Tutto questo mentre il sistema dei Cas, "è saturo e purtroppo inadeguato ad accogliere già oggi chi proviene dai flussi della rotta mediterranea come da quella balcanica". In questo quadro occorre ripensare "anche il sistema di accoglienza dei minori stranieri non accompagnati cui occorre applicare logiche distributive che evitino la concentrazione nelle sole grandi città".

Insomma, per i sindaci Pd "la storia degli ultimi vent’anni di accoglienza in Italia dimostra chiaramente come modelli emergenziali, con standard qualitativi minimi e volti al mero “vitto e alloggio” abbiano procurato ferite enormi nelle nostre comunità e non abbiano garantito diritti esigibili alla popolazione rifugiata. E soprattutto abbiano fallito processi di inclusione efficaci e duraturi".

Quattro proposte per il governo

 Nella missiva sono contenute anche quattro proposte, anche se in aperta antitesi rispetto ai voleri del governo e quindi difficilmente accoglibili da palazzo Chigi.

Per prima cosa "sia rinforzata l’unitarietà del Sistema di Accoglienza italiano" con l'obiettivo di "garantire percorsi di effettiva inclusione e tutela compatibili con i territori, evitando grandi centri di accoglienza, senza servizi e senza tutele, per tutti". Lo stesso deve rimanere "accessibile a richiedenti protezione e rifugiati", I Cas poi "vengano trasformati in hub di prima accoglienza, dedicati alle procedure di identificazione e di screening sanitario" e infine "vengano ripristinati i criteri di riparto che il Piano nazionale di accoglienza aveva indicato".

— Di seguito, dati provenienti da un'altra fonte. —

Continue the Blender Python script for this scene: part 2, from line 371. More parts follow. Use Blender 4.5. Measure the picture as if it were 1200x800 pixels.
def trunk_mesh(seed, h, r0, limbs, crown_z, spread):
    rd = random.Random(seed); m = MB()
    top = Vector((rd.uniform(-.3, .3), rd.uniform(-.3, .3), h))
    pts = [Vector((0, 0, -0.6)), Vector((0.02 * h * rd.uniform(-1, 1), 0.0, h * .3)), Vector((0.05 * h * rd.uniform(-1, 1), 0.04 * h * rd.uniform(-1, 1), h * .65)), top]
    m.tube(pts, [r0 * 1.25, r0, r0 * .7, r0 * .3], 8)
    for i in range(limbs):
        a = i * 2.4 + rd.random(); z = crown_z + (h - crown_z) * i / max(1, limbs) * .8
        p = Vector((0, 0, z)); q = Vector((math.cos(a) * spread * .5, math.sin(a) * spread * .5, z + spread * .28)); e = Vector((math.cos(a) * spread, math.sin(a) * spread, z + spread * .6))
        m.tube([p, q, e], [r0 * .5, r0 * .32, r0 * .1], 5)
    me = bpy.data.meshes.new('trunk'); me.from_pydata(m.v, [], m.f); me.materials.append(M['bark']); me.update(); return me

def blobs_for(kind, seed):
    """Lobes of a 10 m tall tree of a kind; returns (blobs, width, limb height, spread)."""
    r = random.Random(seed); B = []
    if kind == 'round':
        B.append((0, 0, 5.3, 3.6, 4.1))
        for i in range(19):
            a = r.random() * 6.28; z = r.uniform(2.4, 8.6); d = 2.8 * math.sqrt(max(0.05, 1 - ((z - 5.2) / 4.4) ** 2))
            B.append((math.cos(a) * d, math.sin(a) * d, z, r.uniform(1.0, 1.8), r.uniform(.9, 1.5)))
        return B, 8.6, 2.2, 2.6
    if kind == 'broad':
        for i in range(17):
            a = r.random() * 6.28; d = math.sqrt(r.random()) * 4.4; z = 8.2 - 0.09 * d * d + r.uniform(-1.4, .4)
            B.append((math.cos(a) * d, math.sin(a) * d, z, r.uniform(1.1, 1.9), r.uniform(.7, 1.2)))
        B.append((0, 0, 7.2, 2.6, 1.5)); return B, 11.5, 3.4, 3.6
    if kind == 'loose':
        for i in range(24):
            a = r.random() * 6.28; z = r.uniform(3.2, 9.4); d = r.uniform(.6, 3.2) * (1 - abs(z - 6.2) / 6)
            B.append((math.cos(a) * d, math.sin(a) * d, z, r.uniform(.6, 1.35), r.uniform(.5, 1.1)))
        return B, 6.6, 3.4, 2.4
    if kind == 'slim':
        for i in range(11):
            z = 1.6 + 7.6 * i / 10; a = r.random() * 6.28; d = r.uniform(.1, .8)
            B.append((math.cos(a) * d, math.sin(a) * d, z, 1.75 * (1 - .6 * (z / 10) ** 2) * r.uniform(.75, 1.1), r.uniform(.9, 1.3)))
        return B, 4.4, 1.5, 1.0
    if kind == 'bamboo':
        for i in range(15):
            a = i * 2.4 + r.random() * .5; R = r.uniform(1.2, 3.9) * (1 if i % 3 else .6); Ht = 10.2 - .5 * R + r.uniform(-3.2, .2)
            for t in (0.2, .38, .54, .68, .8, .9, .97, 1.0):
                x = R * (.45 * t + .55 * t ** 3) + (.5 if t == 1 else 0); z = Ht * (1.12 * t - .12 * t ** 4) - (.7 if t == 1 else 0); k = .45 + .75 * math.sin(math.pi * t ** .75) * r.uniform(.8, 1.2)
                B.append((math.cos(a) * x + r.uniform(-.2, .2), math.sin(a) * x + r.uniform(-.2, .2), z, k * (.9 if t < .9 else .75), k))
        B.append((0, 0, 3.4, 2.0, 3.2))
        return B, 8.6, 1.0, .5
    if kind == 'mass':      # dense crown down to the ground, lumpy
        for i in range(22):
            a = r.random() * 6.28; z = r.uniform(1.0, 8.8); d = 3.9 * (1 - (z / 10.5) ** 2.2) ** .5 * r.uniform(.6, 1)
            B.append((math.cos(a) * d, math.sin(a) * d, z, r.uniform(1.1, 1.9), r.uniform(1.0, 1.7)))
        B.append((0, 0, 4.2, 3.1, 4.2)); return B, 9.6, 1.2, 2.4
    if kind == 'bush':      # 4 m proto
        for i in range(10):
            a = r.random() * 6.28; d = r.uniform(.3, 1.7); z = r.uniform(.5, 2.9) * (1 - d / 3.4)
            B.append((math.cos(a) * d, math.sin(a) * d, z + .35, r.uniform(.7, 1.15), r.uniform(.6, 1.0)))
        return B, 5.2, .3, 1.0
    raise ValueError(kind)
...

"Siamo convinti -conclude la lettera- insieme ad altre voci autorevoli, che dopo circa vent’anni e anche alla luce di alcuni temi di strutturale cambiamento demografico e sociale non si debba continuare a parlare di emergenza e che proprio in questo momento occorra la lungimiranza di aprire una discussione per scegliere una via legale all’immigrazione e alla regolarizzazione degli immigrati già presenti in Italia, anche attraverso il ricorso allo ius scholae, premessa a comunità solidali, capaci di proporre percorsi di vera emancipazione e autonomia alle persone nel pieno interesse del nostro Paese".